In March, New Hampshire judge Kenneth McHugh granted that request. The company behind the news site, Implode-Explode Heavy Industries, appealed to the Supreme Court of New
Hampshire.
This week, some outside free speech advocates weighed in on the side of the Web site. The Reporters Committee for Freedom of the Press, Harvard Law School's Berkman Center for Internet
& Society, and the Citizen Media Law Project have filed a friend-of-the-court brief arguing that the "implode-meter" is entitled to the same legal protections as news published by mainstream media
companies.
The groups argue that the judges' order violates free speech principles, and also runs contrary to New Hampshire precedent that allows reporters to protect their sources. "ML-Implode
provides vital information to the public about matters of utmost public concern. Like any traditional media outlet, its newsgathering activities and publication of articles are protected under the
First Amendment," the advocates wrote in court documents.
The free speech groups argue that news media are entitled to publish any document that they come into possession of, provided that the
news organization itself broke no laws in obtaining the papers. The injunction ordering the site to take down the document amounts to a "prior restraint" on publication; courts have said that such
restraints on speech are often unconstitutional.

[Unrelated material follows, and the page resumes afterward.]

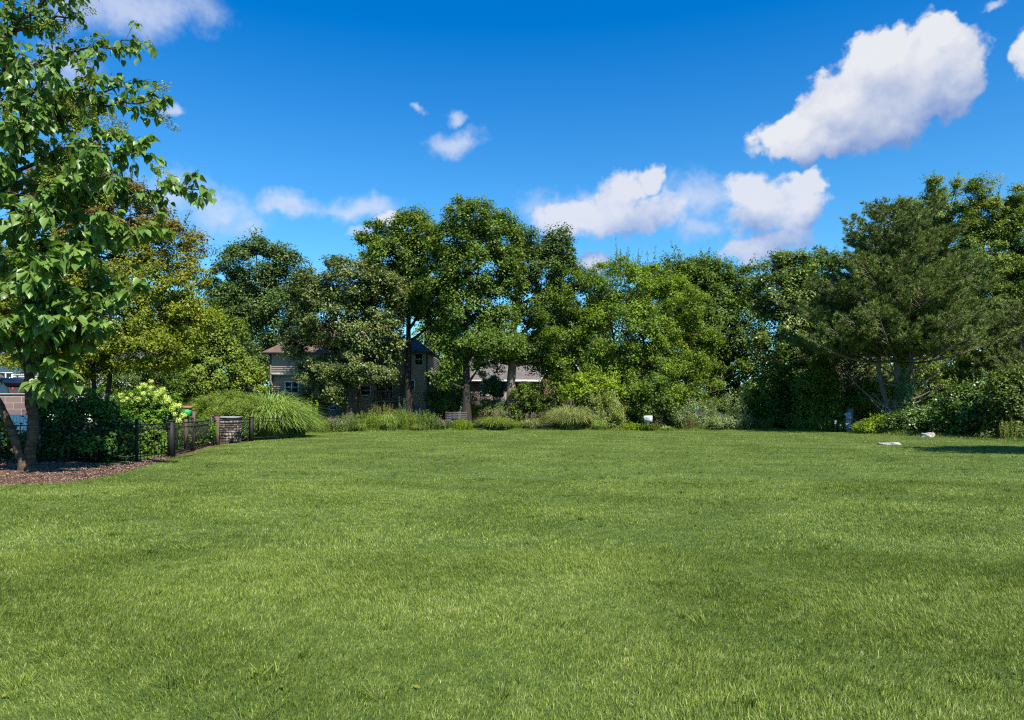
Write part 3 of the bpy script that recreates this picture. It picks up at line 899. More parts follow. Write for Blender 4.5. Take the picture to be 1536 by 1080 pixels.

The groups also argue that McHugh had no legal basis to ban posting the loan summary. "Publishing truthful, non-classified information of public
importance, voluntarily provided by a third-party, violates no New Hampshire law," they wrote.
McHugh also ruled that the site did not have "the right to protect the identity of someone who has
provided it with unauthorized" information, but the groups argue that New Hampshire courts have held that journalists can protect the identity of their sources under some circumstances.
The
groups are now asking the state appellate court to rule that online publications can protect confidential sources to the same extent as traditional news media. "The medium in which ML-Implode offers
its news to the public is irrelevant," they write. "It is the function of an organization, not the medium of publication, which defines it as worthy of a journalist's privilege."
A lawyer for The
Mortgage Specialists did not respond to Online Media Daily's request for comment.